General Motors is going bankrupt.
By now everybody knows that GM will not survive without a bankruptcy reorganization. President Obama has said that he will expect (require?) the bankruptcy soon.
Why?
GM makes plenty of money. It uses various accounting practices to avoid reporting a profit from its annual sales. And these practices are normal, ordinary, and legal. There is nothing wrong with reporting their income the way that GM reports theirs.
But it does make them look a lot less profitable than they really are.
It is worth noting, also, that GM make most of their sales during certain months of the year. In the autumn when new models are released, the make money. And they make money during the summer when people are out driving about and feeling good and prosperous. They don't make much money in the dead of winter. And they don't make much money in the last weeks just before the new models are released.
During the times when GM's sales are high they make enough money to keep them going for the entire year. But it is real hard to use this revenue to meet their day to day costs for the whole year. The available cash is just too bumpy and unpredictable.
That is why they use short term loans - to provide a constant availability of cash for the operational use of the company.
Corporate bonds are a great instrument. They are bought and sold through well regulated markets and their values are expressed in terms we all know how to understand and use.
A bond is issued at a specific value, say $100. This is its par value. It is sold at a price which is less than its par value, for example $70. This is its discount value. At the end of the bond's term it is bought back at full par value. Corporations can also buy them back early at markdown rates based upon market conditions.
Discount values for corporate bonds fluctuate as rapidly and as sharply as pork bellies or any other commodity. Banks don't like corporate bonds because of the fluctuation in their discount values.
During the last several years, banks have been combining corporate bonds under the CDO (Collateralized Debt Obligation) umbrella. CDOs are virtually illiquid. Mostly you can buy or sell them only with the entity that created them. Banks love CDOs because they are stable in value.

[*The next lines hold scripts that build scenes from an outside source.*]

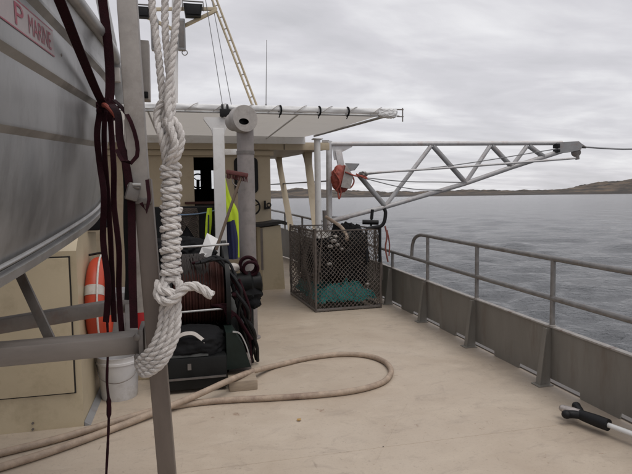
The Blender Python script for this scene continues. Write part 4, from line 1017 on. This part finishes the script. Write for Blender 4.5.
def garment(pts_l, pts_r, y, fold, seed):
    # columns between a left and a right edge given as lists of (x, z) from top to bottom
    p = MB(); n = 14; rows = []
    L_ = catmull([(x, y, z) for x, z in pts_l], 0.03); R_ = catmull([(x, y, z) for x, z in pts_r], 0.03)
    k = 26
    def samp(P, t):
        f = t * (len(P) - 1); i = min(len(P) - 2, int(f)); return P[i].lerp(P[i + 1], f - i)
    for s_ in (0, 1):
        for j in range(k + 1):
            a, c = samp(L_, j / k), samp(R_, j / k)
            for i in range(n + 1):
                q = a.lerp(c, i / n)
                e_ = math.sin(math.pi * i / n)
                f_ = fold * math.sin(i * 1.35 + seed + 0.6 * math.sin(j * .2)) * (0.3 + 0.7 * j / k)
                p.v.append(q + Vector((0, (-0.06 * e_ if s_ == 0 else 0.05 * e_) + f_, 0)))
    w_ = n + 1
    for s_ in (0, 1):
        o_ = s_ * (k + 1) * w_
        for j in range(k):
            for i in range(n):
                a = o_ + j * w_ + i
                p.f.append((a, a + 1, a + w_ + 1, a + w_) if s_ else (a, a + w_, a + w_ + 1, a + 1))
    return p
vx = thing('hi_vis_jacket', 'yellow and navy high visibility jacket hanging between white post and pipe', 'jacket', (0.53, 6.95, 0.85))
p = garment([(0.44, 1.86), (0.40, 1.6), (0.39, 1.25), (0.40, 0.85)], [(0.50, 1.86), (0.56, 1.62), (0.66, 1.38), (0.68, 0.85)], 6.95, 0.018, 1); jk = p.build('jacket', 'hi_vis', vx, ang=80)
p = garment([(0.485, 1.30), (0.485, 1.1), (0.49, 0.84)], [(0.595, 1.33), (0.63, 1.1), (0.625, 0.84)], 6.86, 0.012, 2); p.build('navy_panel', 'navy_cloth', jk, ang=80)
p = MB(); p.torus((0.475, 6.93, 1.87), (0, 1, 0), 0.03, 0.005, 6, 16); p.build('hook', 'steel_dark', vx)
vs_ = thing('hi_vis_vest', 'narrow yellow green vest hanging left of the white post over the dark bin', 'vest', (0.26, 6.9, 1.1))
p = garment([(0.265, 1.48), (0.24, 1.3), (0.225, 1.06)], [(0.325, 1.48), (0.315, 1.3), (0.29, 1.08)], 6.9, 0.012, 3); p.build('vest', 'hi_vis', vs_, ang=80)
p = garment([(0.268, 1.40), (0.262, 1.25), (0.25, 1.09)], [(0.285, 1.40), (0.28, 1.25), (0.27, 1.09)], 6.83, 0.004, 3); p.build('trim', 'navy_cloth', vs_, ang=80)

# ------------------------------------------------------------------ deck locker, lifebuoy, bucket
lk = thing('deck_locker', 'large cream deck locker with a flush door under the dinghy', 'locker', (-1.6, 4.5, 0))
p = MB(); p.prism([(-0.745, 4.06, 0.0), (-0.745, 4.95, 0.0), (-0.745, 4.95, 1.33), (-0.745, 4.20, 1.375), (-0.745, 4.06, 1.25)], (-1.9, 0, 0))
p.build('body', 'cream_paint', lk, smooth=False)
p = MB(); p.span((-1.95, 4.040, 0.255), (-0.795, 4.058, 1.205), 0.004); dr = p.build('door', 'cream_paint', lk)
p = MB(); p.span((-1.96, 4.054, 0.245), (-0.785, 4.0595, 1.215)); p.build('door_seal', 'interior', lk, smooth=False)
p = MB(); p.span((-1.30, 4.028, 0.765), (-1.03, 4.039, 0.785), 0.004); p.build('door_rib', 'cream_paint', dr)
for q_ in ((-1.074, 4.060, 0.059), (-1.076, 4.060, 0.016)):
    p = MB(); p.rod(q_, Vector(q_) + Vector((0, -0.010, 0)), 0.008, 10); p.build('drain_bolt', 'steel_dark', lk)
p = MB(); p.prism([(-0.70, 4.06, 0.0), (-0.742, 4.06, 0.0), (-0.742, 4.06, 0.03)], (0, 0.89, 0)); p.build('kick_strip', 'grey_paint', lk, smooth=False)
p = MB(); p.span((-1.35, 4.10, 1.30), (-0.93, 4.28, 1.42), 0.02); tag(p.build('black_tray', 'black_rubber'), 'black rubber tray resting on the front edge of the cream locker', 'tray')
p = MB(); p.span((-1.60, 4.55, 1.36), (-0.64, 5.1, 1.85), 0.03); tag(p.build('black_crate', 'black_cloth'), 'black covered crate on the cream locker under the dinghy bow', 'crate')

lb = thing('lifebuoy', 'orange red lifebuoy with white bands hung on the cream locker side', 'lifebuoy', (-0.68, 4.55, 0.80))
lc = Vector((-0.675, 4.56, 0.80))
p = MB(); p.torus(lc, (1, 0, 0), 0.285, 0.068, 18, 56); p.build('ring', 'lifebuoy_red', lb)
for a0 in (20, 110, 200, 290):
    p = MB(); p.torus(lc, (1, 0, 0), 0.285, 0.0705, 18, 6, R(a0 - 6.5), R(a0 + 6.5)); p.build('band', 'band_white', lb)
p = MB(); p.sweep(catmull([lc + Vector((0.03 + 0.02 * math.sin(k * 1.5708 * 2), 0.37 * math.cos(2 * math.pi * k / 16) * (1 + 0.03 * math.sin(k * 1.57)), 0.37 * math.sin(2 * math.pi * k / 16) * (1 + .03 * math.sin(k * 1.57)))) for k in range(16)], 0.04, True), 0.007, 7, closed=True); p.build('grab_line', 'rope_white', lb)
p = MB(); p.rod((-0.745, 4.56, 1.17), (-0.62, 4.56, 1.19), 0.009, 8); p.build('hanger', 'black_rubber', lb)

bk = thing('white_bucket', 'white plastic bucket with wire handle on deck beside the locker', 'bucket', (-0.565, 4.62, 0))
bc = Vector((-0.565, 4.62, 0.0))
p = MB(); p.lathe(bc, (0, 0, 1), [(0.130, 0.004), (0.135, 0.0), (0.140, 0.02), (0.162, 0.29), (0.170, 0.292), (0.170, 0.31), (0.165, 0.312), (0.165, 0.345), (0.168, 0.35), (0.160, 0.35), (0.136, 0.02)], 40, cap=False); p.add([bc + Vector((0.134 * math.cos(k * .2094), 0.134 * math.sin(k * .2094), 0.015)) for k in range(30)], [tuple(range(30))]); p.build('pail', 'bucket_white', bk)
p = MB(); p.lathe(bc, (0, 0, 1), [(0.001, 0.26), (0.155, 0.26)], 30, cap=False); p.build('contents', 'black_rubber', bk)
p = MB(); p.sweep(catmull([bc + Vector((-0.172, -0.01, 0.30)), bc + Vector((-0.12, -0.14, 0.20)), bc + Vector((0, -0.185, 0.165)), bc + Vector((0.12, -0.14, 0.20)), bc + Vector((0.172, -0.01, 0.30))], 0.02), 0.004, 6); p.build('wire_handle', 'steel_dark', bk)
p = MB(); p.span((-0.47, 4.98, 0.0), (-0.24, 5.3, 0.36), 0.01); tag(p.build('cream_plinth', 'cream_paint'), 'small cream plinth on deck behind the bucket', 'plinth')
fc = thing('fuel_can', 'bright red fuel can behind the straps, right of the lifebuoy', 'fuel can', (-0.36, 5.12, 0.36))
p = MB(); p.box((-0.36, 5.12, 0.50), (0.17, 0.26, 0.28), None, 0.03); p.build('body', 'red_plastic', fc)
p = MB(); p.sweep(catmull([(-0.36, 5.02, 0.63), (-0.36, 5.05, 0.69), (-0.36, 5.15, 0.69), (-0.36, 5.2, 0.63)], 0.02), 0.014, 8); p.build('grip', 'red_plastic', fc)
p = MB(); p.rod((-0.36, 5.23, 0.63), (-0.36, 5.23, 0.67), 0.026, 14); p.build('cap', 'black_rubber', fc)
p = MB(); p.span((-0.72, 5.25, 0), (-0.50, 5.6, 0.75), 0.02); tag(p.build('grey_bin', 'grey_paint'), 'grey box standing on deck beyond the lifebuoy and bucket', 'box')

# ------------------------------------------------------------------ rack for the dinghy
rk = thing('dinghy_rack', 'grey steel rack of posts and beams carrying the aluminium dinghy', 'rack', (-1.0, 2.0, 0))
p = MB(); p.bar((-0.044, 1.70, 0.0), (-0.120, 1.70, 1.66), 0.052, 0.070, (0, 1, 0), 0.005); lpst = p.build('lower_post', 'post_brown', rk)
p = MB(); p.bar((-0.126, 1.70, 1.585), (-0.156, 1.70, 2.62), 0.054, 0.074, (0, 1, 0), 0.006); upst = p.build('upper_post', 'galv_dull', rk)
p = MB(); p.bar((-0.125, 1.70, 1.586), (-0.125, 1.70, 1.602), 0.062, 0.084, (0, 1, 0), 0.003); p.build('sleeve_collar', 'steel_dark', upst)
p = MB(); p.bar((-0.106, 1.800, 2.083), (-0.108, 1.800, 1.904), 0.028, 0.05, (0, 1, 0), 0.003); p.build('side_channel', 'galv_dull', rk)
p = MB(); p.box((-0.105, 1.790, 1.918), (0.012, 0.04, 0.02), None, 0.002); p.build('channel_bolt', 'black_rubber', rk)
p = MB(); p.bar((-0.145, 1.74, 1.163), (-2.0, 1.60, 1.163), 0.088, 0.056, (0, 0, 1), 0.006); fb = p.build('front_beam', 'beam_grey', rk)
p = MB(); p.box((-0.139, 1.73, 1.165), (0.014, 0.13, 0.10), None, 0.003); p.build('end_plate', 'steel_dark', fb)
for z_ in (1.135, 1.195):
    p = MB(); p.lathe((-0.15, 1.675, z_), (0, -1, 0), [(0.011, 0), (0.011, 0.012), (0.006, 0.014)], 6); p.build('bolt', 'steel_dark', fb)
p = MB(); p.bar((-0.22, 2.40, 1.163), (-2.0, 2.02, 1.02), 0.06, 0.056, (0, 0, 1), 0.005); p.build('rear_beam', 'steel_dark', rk)
p = MB(); p.bar((-0.205, 2.43, 1.12), (-0.205, 2.43, 1.93), 0.06, 0.06, (0, 1, 0), 0.005); p.build('rear_upright', 'galv_dull', rk)
p = MB(); p.bar((-0.175, 1.79, 1.15), (-0.235, 2.36, 1.15), 0.04, 0.04, (0, 0, 1), 0.004); p.build('side_rail', 'steel_dark', rk)
p = MB(); p.bar((-0.255, 2.587, 2.021), (-0.341, 2.578, 2.585), 0.05, 0.012, (0, 1, 0.3), 0.002); p.build('slanting_flat', 'galv', rk)
p = MB(); p.box((-0.271, 2.548, 2.138), (0.03, 0.03, 0.06), None, 0.004); p.build('catch', 'band_white', rk)
a_, c_ = Vector((-0.415, 1.818, 1.158)), Vector((-0.538, 1.946, 1.383))
p = MB(); p.bar(a_, c_, 0.032, 0.010, (0.2, 1, 0), 0.002); br_ = p.build('hull_prop', 'steel_dark', rk)
p = MB(); p.lathe(Vector((-0.418, 1.809, 1.167)), (0, -1, 0), [(0.012, 0), (0.012, 0.012), (0.006, 0.014)], 6); p.build('bolt', 'steel_dark', br_)
for y_, yy in ((1.61, 2.3), (2.02, 2.0)):
    p = MB(); p.bar((-2.02, y_, 0.0), (-2.02, y_, yy), 0.07, 0.07, (0, 1, 0), 0.006); p.build('port_post', 'steel_dark', rk)
p = MB(); p.bar((-0.15, 1.64, 2.56), (-0.15, 1.45, 2.56), 0.03, 0.03, (0, 0, 1), 0.004); p.rod((-0.17, 1.55, 2.55), (0.06, 1.55, 2.55), 0.014, 10); p.build('rope_peg', 'galv_dull', rk)

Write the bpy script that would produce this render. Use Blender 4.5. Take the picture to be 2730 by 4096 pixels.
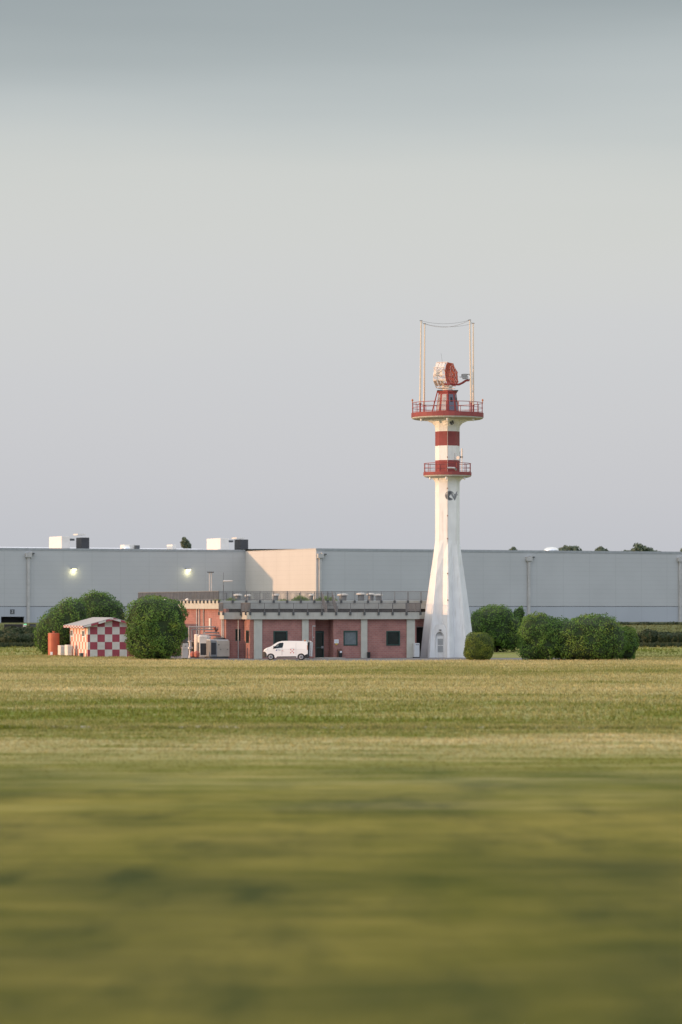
import bpy, bmesh, math, random
import numpy as np
from mathutils import Vector, Matrix, noise
R = math.radians
random.seed(7)
rng = np.random.default_rng(7)
scene = bpy.context.scene
for o in list(bpy.data.objects): bpy.data.objects.remove(o)
COL = scene.collection

# ------------------------------------------------------------------ camera
CAMZ, F = 5.6, 12250.0            # eye height (m), focal length in source pixels
HOR = 2425.0
cam_d = bpy.data.cameras.new('camera'); cam = bpy.data.objects.new('camera', cam_d)
COL.objects.link(cam); scene.camera = cam
cam.location = (0, 0, CAMZ); cam.rotation_euler = (R(90), 0, 0)
cam_d.sensor_fit = 'HORIZONTAL'; cam_d.sensor_width = 36.0
cam_d.lens = F / 2730 * 36.0
cam_d.shift_y = (HOR - 2048) / 2730
cam_d.clip_start = 1.0; cam_d.clip_end = 20000
cam_d.dof.use_dof = True; cam_d.dof.focus_distance = 322; cam_d.dof.aperture_fstop = 0.95

# ------------------------------------------------------------------ sky and sun
SUN_A, SUN_EL = 16.3, 4.4          # sun stands on the left, a little to the camera's side
sun_dir = Vector((-math.cos(R(SUN_A)) * math.cos(R(SUN_EL)), -math.sin(R(SUN_A)) * math.cos(R(SUN_EL)), math.sin(R(SUN_EL))))
world = bpy.data.worlds.new('World'); scene.world = world; world.use_nodes = True
nt = world.node_tree; nt.nodes.clear()
def N(t, typ, **kw):
    n = t.nodes.new(typ)
    for k, v in kw.items():
        if k in n.inputs.keys() if isinstance(k, str) and k[0].isupper() else False: n.inputs[k].default_value = v
        else: setattr(n, k, v)
    return n
out = N(nt, 'ShaderNodeOutputWorld'); add = N(nt, 'ShaderNodeAddShader')
bg1 = N(nt, 'ShaderNodeBackground'); bg1.inputs['Strength'].default_value = 0.05
sky = N(nt, 'ShaderNodeTexSky'); sky.sky_type = 'NISHITA'; sky.sun_disc = False
sky.sun_elevation = R(SUN_EL); sky.sun_rotation = math.atan2(sun_dir.x, sun_dir.y); sky.dust_density = 3.0
nt.links.new(sky.outputs[0], bg1.inputs[0])
bg2 = N(nt, 'ShaderNodeBackground'); bg2.inputs['Strength'].default_value = 1.0
tc = N(nt, 'ShaderNodeTexCoord'); sep = N(nt, 'ShaderNodeSeparateXYZ')
nt.links.new(tc.outputs['Generated'], sep.inputs[0])
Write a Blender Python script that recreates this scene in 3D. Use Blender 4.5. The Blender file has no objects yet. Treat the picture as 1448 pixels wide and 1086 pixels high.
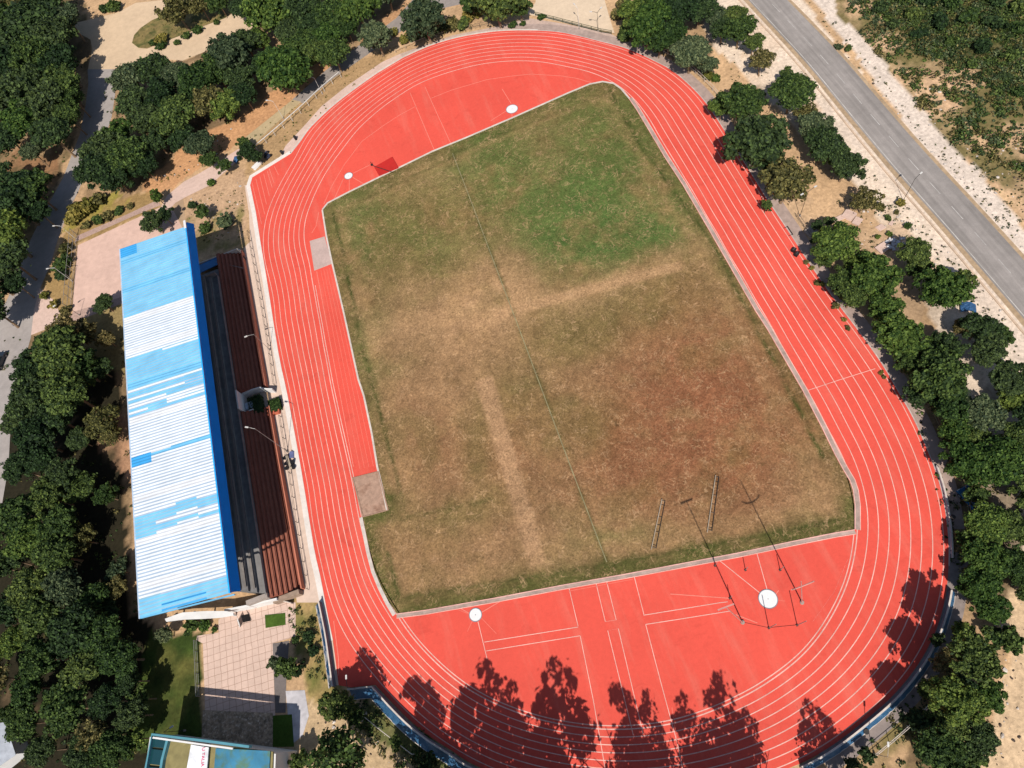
import bpy, bmesh, math, random
import numpy as np
from mathutils import Vector, Euler, Matrix
from mathutils.geometry import delaunay_2d_cdt
random.seed(7); rng = np.random.default_rng(7)
scn = bpy.context.scene
col = scn.collection
R = math.radians

# ------------------------------------------------------------------ camera
CAM = (-7.28132819, -61.4252472, 99.3577142)
ROT = (0.441258345, 0.166174362, -0.327540166)
FPX = 936.136; W0, H0 = 1448, 1086
cam = bpy.data.cameras.new('camera'); camo = bpy.data.objects.new('camera', cam); col.objects.link(camo)
cam.sensor_fit = 'HORIZONTAL'; cam.sensor_width = 36; cam.lens = FPX / W0 * 36
cam.clip_start = 1; cam.clip_end = 5000
camo.location = CAM; camo.rotation_euler = Euler(ROT, 'XYZ')
scn.camera = camo
_M = np.array(Euler(ROT, 'XYZ').to_matrix()); _C = np.array(CAM)

def G(u, v, h=0.0):
    """point of the photograph -> place on the level plane at height h"""
    d = _M @ np.array([(u - W0/2)/FPX, -(v - H0/2)/FPX, -1.0])
    t = (h - _C[2]) / d[2]
    p = _C + d*t
    return Vector((p[0], p[1], h))
def Gs(pts, h=0.0): return [G(u, v, h) for u, v in pts]
def PX(P):
    q = (P - _C) @ _M
    return np.stack([W0/2 + FPX*q[..., 0]/-q[..., 2], H0/2 - FPX*q[..., 1]/-q[..., 2]], -1)
def mpp(u, v, h=0.0):
    a, b, c = G(u, v, h), G(u+1, v, h), G(u, v+1, h)
    return ((b-a).length + (c-a).length)/2

# ------------------------------------------------------------------ light
SX, SY = 0.23, 0.80                      # shadow of a 1 m post on level ground
sun = bpy.data.lights.new('sun', 'SUN'); suno = bpy.data.objects.new('sun', sun); col.objects.link(suno)
sun.energy = 4.5; sun.angle = R(0.53); sun.color = (1, .955, .88)
suno.rotation_euler = Vector((SX, SY, -1)).to_track_quat('-Z', 'Y').to_euler()
suno.location = (0, -40, 120)
elev = math.atan2(1, math.hypot(SX, SY)); az = math.atan2(-SX, -SY)   # compass angle of the sun, from +Y towards +X
w = bpy.data.worlds.new('World'); scn.world = w; w.use_nodes = True
nt = w.node_tree; bg = nt.nodes['Background']
sky = nt.nodes.new('ShaderNodeTexSky'); sky.sky_type = 'NISHITA'; sky.sun_disc = False
sky.sun_elevation = elev; sky.sun_rotation = az
nt.links.new(sky.outputs[0], bg.inputs[0]); bg.inputs[1].default_value = 0.08
scn.view_settings.view_transform = 'Standard'; scn.view_settings.look = 'None'
scn.view_settings.exposure = 0.5; scn.view_settings.gamma = 1
scn.render.engine = 'CYCLES'
scn.cycles.max_bounces = 6; scn.cycles.diffuse_bounces = 3; scn.cycles.transparent_max_bounces = 6

# ------------------------------------------------------------------ colour and materials
KALB = 0.60
def lin(r, g, b, k=KALB):
    f = lambda c: (c/255/12.92) if c <= 10.3 else ((c/255+.055)/1.055)**2.4
    return (f(r)*k, f(g)*k, f(b)*k)
_mats = {}
def mat(name, c=(.5, .5, .5), rough=.8, n1=(1.2, .25), n2=(.12, .2), bump=0.0, c2=None, attr=None, spec=.3, metal=0, n3=None, pattern=None):
    """procedural material: base colour (or a colour attribute) varied by two octaves of noise; c2 blends in on the noise"""
    if name in _mats: return _mats[name]
    m = bpy.data.materials.new(name); m.use_nodes = True; t = m.node_tree; N = t.nodes; L = t.links
    b = N['Principled BSDF']; b.inputs['Roughness'].default_value = rough
    b.inputs['Specular IOR Level'].default_value = spec; b.inputs['Metallic'].default_value = metal
    geo = N.new('ShaderNodeNewGeometry'); pos = geo.outputs['Position']
    def noise(s, d=4, dist=0.0, rough_=.6):
        n = N.new('ShaderNodeTexNoise'); n.inputs['Scale'].default_value = s; n.inputs['Detail'].default_value = d
        n.inputs['Distortion'].default_value = dist; n.inputs['Roughness'].default_value = rough_
        L.new(pos, n.inputs['Vector']); return n.outputs['Fac']
    def mul(a, f, lo, hi):
        r = N.new('ShaderNodeMapRange'); r.inputs['From Min'].default_value = .25; r.inputs['From Max'].default_value = .75
        r.inputs['To Min'].default_value = lo; r.inputs['To Max'].default_value = hi; L.new(f, r.inputs['Value'])
        x = N.new('ShaderNodeMix'); x.data_type = 'RGBA'; x.blend_type = 'MULTIPLY'; x.inputs['Factor'].default_value = 1
        L.new(a, x.inputs['A']); L.new(r.outputs[0], x.inputs['B']); return x.outputs['Result']
    if attr:
        a = N.new('ShaderNodeAttribute'); a.attribute_name = attr; cur = a.outputs['Color']
    else:
        a = N.new('ShaderNodeRGB'); a.outputs[0].default_value = (*c, 1); cur = a.outputs[0]
    if c2:
        cc, s, lo, hi = c2
        n = noise(s, 6, .3); r = N.new('ShaderNodeMapRange'); r.inputs['From Min'].default_value = lo; r.inputs['From Max'].default_value = hi; L.new(n, r.inputs['Value'])
        x = N.new('ShaderNodeMix'); x.data_type = 'RGBA'; x.inputs['B'].default_value = (*cc, 1)
        L.new(r.outputs[0], x.inputs['Factor']); L.new(cur, x.inputs['A']); cur = x.outputs['Result']
    if pattern: cur = pattern(N, L, pos, cur)
    f1 = noise(n1[0], 6, .4); cur = mul(cur, f1, 1-n1[1], 1+n1[1])
    if n2: cur = mul(cur, noise(n2[0], 3), 1-n2[1], 1+n2[1])
    if n3: cur = mul(cur, noise(n3[0], 3, 1.2, .7), 1-n3[1], 1+n3[1])
    L.new(cur, b.inputs['Base Color'])
    if bump:
        bp = N.new('ShaderNodeBump'); bp.inputs['Strength'].default_value = .6; bp.inputs['Distance'].default_value = bump
        L.new(f1, bp.inputs['Height']); L.new(bp.outputs[0], b.inputs['Normal'])
    _mats[name] = m; return m

def leafmat(name, dark, light, trans=.18):
    m = bpy.data.materials.new(name); m.use_nodes = True; t = m.node_tree; N = t.nodes; L = t.links
    b = N['Principled BSDF']; b.inputs['Roughness'].default_value = .65; b.inputs['Specular IOR Level'].default_value = .12
    geo = N.new('ShaderNodeNewGeometry'); oi = N.new('ShaderNodeObjectInfo')
    mx = N.new('ShaderNodeMix'); mx.data_type = 'RGBA'
    mx.inputs['A'].default_value = (*dark, 1); mx.inputs['B'].default_value = (*light, 1)
    pw = N.new('ShaderNodeMath'); pw.operation = 'POWER'; pw.inputs[1].default_value = 1.7; L.new(geo.outputs['Random Per Island'], pw.inputs[0]); L.new(pw.outputs[0], mx.inputs['Factor'])
    h = N.new('ShaderNodeHueSaturation'); L.new(mx.outputs['Result'], h.inputs['Color'])
    r1 = N.new('ShaderNodeMapRange'); r1.inputs['To Min'].default_value = .68; r1.inputs['To Max'].default_value = 1.38; L.new(oi.outputs['Random'], r1.inputs['Value'])
    r2 = N.new('ShaderNodeMapRange'); r2.inputs['To Min'].default_value = .525; r2.inputs['To Max'].default_value = .475; L.new(oi.outputs['Random'], r2.inputs['Value'])
    L.new(r1.outputs[0], h.inputs['Value']); L.new(r2.outputs[0], h.inputs['Hue'])
    L.new(h.outputs[0], b.inputs['Base Color'])
    tr = N.new('ShaderNodeBsdfTranslucent'); L.new(h.outputs[0], tr.inputs['Color'])
    ms = N.new('ShaderNodeMixShader'); ms.inputs[0].default_value = trans
    L.new(b.outputs[0], ms.inputs[1]); L.new(tr.outputs[0], ms.inputs[2]); L.new(ms.outputs[0], N['Material Output'].inputs['Surface'])
    return m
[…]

How does AIG come into this picture?
CDOs have another neat feature for banks. You can insure the value of a CDO by buying a CDS (Credit Debt Swap). A CDS is an insurance account for the par value of a CDO.
This is like an insurance policy on your home if it offers "full replacement coverage" against disaster.
It is a smart idea to buy a CDS for each CDO you own.
AIG wrote most if not all of the CDSs for the CDOs that were derived from GM bonds.
How is this driving GM into bankruptcy?
Last year the US government bailed out GM from a short term cash flow crisis and gave them instructions to reorganize their debts.
The thinking was that all of the holders of General Motors' corporate bonds would be forced to take a markdown in the discount value of their bonds.
Finances are supposed to work like that.
But the holders of CDOs derived from GM corporate bonds were insured for their full par value by AIG CDSs. And all AIG CDSs were guaranteed by the US government for their full par value. Therefore the holders of these CDOs said, "No, we're not going to take any markdowns. We are insured for the full value."
As a result, GM could not force the discount value of their bonds down and they could not buy them back at a low market value rate.
When you can't pay your creditors off, they come to collect. This is what has happened to GM.
So think about this:
If AIG did not insure the value of the CDOs derived from GM bonds, their value and the value of GM bonds would naturally decline. And GM could buy them back at a lower rate, and preserve enough cash to continue to operate. But the United States has guaranteed the value of the CDSs issued by AIG against those CDOs, so their value cannot decline. As a result, GM has no takers when they offer to buy back their corporate bonds at a discount value less than they were initially sold.
That's why General Motors is being forced into bankruptcy.
This is a case where the US government should get out of the market.